With time and patience that no big trainer would be willing to spend, Snyder worked with his one-horse charge. As an itinerant horseman who really knew horses, he persevered, experimenting with shoes, and finally getting Lisa’s Booby Trap to the races.
She won her first start by 17 3/4 lengths, her second by 10 1/2, and her third, another easy open-length victory, all at Finger Lakes. An agent said he had an owner who would give $500,000, and Snyder turned it down, saying he was having “far more fun than the money could bring me.”
Last Friday Lisa’s Booby Trap went big-time, in the $70,000 Loudonville at Saratoga, and won again, remaining unbeaten in five starts. She moves up to the Victory Ride, a Class 3 stakes race, on Aug. 28.
On the backstretches of American racetracks there are hundreds of other buried feature stories, waiting to be dug out. If time were devoted to doing it, instead of turning out routine “Today’s feature is . . . .” the sport could gallop far ahead of where it now is staggering around in coverage.
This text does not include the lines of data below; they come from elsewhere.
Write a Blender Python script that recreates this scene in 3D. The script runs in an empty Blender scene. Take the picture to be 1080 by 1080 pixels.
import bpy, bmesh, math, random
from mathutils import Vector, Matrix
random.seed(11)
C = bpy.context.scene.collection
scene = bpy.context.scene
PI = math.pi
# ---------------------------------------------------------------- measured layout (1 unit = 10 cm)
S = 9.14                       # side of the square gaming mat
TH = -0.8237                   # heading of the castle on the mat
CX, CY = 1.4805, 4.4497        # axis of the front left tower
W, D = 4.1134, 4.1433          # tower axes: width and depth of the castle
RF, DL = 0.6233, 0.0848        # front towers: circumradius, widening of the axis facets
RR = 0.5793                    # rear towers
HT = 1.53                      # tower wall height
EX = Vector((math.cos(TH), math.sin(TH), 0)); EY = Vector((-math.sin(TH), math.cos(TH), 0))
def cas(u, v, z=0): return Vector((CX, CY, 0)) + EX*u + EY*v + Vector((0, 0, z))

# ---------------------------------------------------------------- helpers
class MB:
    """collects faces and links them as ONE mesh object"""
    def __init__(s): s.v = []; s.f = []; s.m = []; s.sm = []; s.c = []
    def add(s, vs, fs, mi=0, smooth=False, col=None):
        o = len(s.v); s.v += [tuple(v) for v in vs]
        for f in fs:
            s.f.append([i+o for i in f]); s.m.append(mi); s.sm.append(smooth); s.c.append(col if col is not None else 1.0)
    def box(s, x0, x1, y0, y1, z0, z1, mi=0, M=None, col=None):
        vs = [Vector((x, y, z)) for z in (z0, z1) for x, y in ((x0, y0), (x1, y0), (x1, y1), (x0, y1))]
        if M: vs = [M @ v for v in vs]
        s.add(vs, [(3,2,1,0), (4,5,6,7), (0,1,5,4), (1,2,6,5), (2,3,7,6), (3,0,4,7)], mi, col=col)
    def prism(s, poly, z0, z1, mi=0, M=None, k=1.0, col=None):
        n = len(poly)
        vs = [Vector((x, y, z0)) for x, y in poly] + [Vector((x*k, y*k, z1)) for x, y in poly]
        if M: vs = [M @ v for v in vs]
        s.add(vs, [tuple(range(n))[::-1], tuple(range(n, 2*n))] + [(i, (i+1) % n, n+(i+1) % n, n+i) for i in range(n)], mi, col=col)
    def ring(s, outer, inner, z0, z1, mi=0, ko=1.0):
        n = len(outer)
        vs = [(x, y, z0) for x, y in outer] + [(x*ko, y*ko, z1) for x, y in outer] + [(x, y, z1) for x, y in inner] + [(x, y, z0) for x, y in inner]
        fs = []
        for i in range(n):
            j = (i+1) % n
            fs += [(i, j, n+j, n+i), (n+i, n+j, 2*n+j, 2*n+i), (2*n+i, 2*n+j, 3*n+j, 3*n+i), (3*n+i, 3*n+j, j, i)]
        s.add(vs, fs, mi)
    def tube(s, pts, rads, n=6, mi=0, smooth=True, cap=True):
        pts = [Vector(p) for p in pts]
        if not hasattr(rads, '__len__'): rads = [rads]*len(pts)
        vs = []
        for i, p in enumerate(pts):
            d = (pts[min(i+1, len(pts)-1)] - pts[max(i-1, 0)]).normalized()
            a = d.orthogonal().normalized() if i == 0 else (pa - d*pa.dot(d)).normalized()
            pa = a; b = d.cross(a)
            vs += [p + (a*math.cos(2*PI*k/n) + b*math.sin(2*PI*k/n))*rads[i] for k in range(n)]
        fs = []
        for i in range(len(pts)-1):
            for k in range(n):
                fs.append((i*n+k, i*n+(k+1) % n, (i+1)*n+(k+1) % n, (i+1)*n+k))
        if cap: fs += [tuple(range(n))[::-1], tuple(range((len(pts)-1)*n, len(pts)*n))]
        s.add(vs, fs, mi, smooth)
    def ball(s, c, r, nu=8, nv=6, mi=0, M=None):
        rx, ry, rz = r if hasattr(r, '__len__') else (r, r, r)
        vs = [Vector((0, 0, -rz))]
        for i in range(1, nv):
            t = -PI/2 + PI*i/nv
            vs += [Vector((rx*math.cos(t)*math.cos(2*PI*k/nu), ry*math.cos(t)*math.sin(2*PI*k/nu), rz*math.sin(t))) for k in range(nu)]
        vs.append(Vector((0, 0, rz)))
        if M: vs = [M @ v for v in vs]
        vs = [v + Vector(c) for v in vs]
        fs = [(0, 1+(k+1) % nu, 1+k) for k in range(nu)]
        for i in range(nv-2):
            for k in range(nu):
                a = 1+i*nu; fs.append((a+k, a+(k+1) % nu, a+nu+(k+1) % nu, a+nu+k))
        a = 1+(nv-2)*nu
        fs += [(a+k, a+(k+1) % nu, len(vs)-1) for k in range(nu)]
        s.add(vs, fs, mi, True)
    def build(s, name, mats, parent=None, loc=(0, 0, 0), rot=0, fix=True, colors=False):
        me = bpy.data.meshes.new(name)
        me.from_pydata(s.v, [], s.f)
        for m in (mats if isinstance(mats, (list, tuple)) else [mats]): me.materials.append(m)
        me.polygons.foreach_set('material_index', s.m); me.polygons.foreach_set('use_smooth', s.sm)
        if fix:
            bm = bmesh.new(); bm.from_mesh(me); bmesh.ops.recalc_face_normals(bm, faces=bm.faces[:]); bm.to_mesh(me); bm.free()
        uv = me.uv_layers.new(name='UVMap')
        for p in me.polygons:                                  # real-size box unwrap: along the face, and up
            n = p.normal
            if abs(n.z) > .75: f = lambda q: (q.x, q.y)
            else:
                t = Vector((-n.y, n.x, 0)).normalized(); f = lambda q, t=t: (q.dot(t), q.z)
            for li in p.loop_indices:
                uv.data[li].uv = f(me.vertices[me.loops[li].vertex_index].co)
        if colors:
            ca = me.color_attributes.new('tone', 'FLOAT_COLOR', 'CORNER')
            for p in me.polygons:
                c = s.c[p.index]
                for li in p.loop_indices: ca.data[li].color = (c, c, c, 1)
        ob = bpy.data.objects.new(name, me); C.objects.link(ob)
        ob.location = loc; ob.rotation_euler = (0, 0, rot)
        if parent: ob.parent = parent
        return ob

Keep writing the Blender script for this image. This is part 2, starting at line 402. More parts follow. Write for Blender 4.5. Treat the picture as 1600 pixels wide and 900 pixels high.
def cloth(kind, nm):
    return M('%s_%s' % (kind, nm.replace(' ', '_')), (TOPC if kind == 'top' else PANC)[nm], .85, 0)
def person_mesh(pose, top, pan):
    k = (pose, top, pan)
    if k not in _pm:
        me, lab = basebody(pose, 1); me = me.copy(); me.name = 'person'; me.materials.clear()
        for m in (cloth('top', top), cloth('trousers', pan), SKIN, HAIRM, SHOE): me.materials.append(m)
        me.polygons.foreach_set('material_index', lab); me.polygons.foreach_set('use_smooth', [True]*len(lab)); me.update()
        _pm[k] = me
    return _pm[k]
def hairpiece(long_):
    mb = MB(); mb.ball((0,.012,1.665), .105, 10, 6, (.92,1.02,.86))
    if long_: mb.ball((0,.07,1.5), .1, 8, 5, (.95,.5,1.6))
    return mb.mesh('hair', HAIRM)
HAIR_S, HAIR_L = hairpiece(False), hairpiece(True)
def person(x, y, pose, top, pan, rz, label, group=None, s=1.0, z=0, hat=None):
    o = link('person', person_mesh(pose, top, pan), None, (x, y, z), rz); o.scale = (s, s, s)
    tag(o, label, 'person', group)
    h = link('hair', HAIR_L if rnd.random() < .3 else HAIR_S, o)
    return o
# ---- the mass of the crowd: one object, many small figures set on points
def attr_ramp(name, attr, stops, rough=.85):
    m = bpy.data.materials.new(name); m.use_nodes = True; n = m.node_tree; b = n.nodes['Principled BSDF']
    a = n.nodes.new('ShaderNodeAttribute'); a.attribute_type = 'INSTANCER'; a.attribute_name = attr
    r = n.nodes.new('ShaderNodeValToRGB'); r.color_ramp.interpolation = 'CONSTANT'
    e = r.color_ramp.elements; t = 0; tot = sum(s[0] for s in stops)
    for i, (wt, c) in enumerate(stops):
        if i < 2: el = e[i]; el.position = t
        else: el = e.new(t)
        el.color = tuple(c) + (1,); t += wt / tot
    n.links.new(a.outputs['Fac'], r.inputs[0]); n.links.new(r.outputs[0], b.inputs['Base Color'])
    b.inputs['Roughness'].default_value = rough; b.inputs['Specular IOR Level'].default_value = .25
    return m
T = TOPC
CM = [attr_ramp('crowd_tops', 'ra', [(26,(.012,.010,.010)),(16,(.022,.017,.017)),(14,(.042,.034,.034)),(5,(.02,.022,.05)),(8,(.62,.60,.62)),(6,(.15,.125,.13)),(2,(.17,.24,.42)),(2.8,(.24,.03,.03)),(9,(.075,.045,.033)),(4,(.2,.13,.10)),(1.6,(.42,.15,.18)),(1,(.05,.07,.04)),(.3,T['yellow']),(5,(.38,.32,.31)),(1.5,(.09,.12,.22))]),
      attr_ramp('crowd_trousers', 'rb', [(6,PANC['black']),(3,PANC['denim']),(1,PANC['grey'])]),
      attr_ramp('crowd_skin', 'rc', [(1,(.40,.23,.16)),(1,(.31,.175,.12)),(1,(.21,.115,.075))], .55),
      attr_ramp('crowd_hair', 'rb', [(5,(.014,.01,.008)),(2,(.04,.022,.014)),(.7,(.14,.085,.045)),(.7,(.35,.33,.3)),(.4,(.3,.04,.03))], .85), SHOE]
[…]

And if track photographers accompanied the people seeking the stories, instead of peddling winners’ circle photos solely, racing could race to new publicity.
I learned this lesson years ago, scrounging the backstretch at Santa Anita and Hollywood Park for features, and I have told the story often as Publicity 101.
I was seeking, futilely, a story from the trainer of a new star.
I prodded and begged and cajoled, but he remained virtually silent, saying he was doing nothing unusual or newsworthy with his charge.
I finally gave up, and turned to leave.
“You should talk to my grandmother,” the trainer said.
“What does she have to do with the horse?” I asked, and he said, “She really is the one training this horse. She is 83 and has only one arm.”
Riches await those who look for them. If you dig hard enough and long enough, you are likely to find racing gold.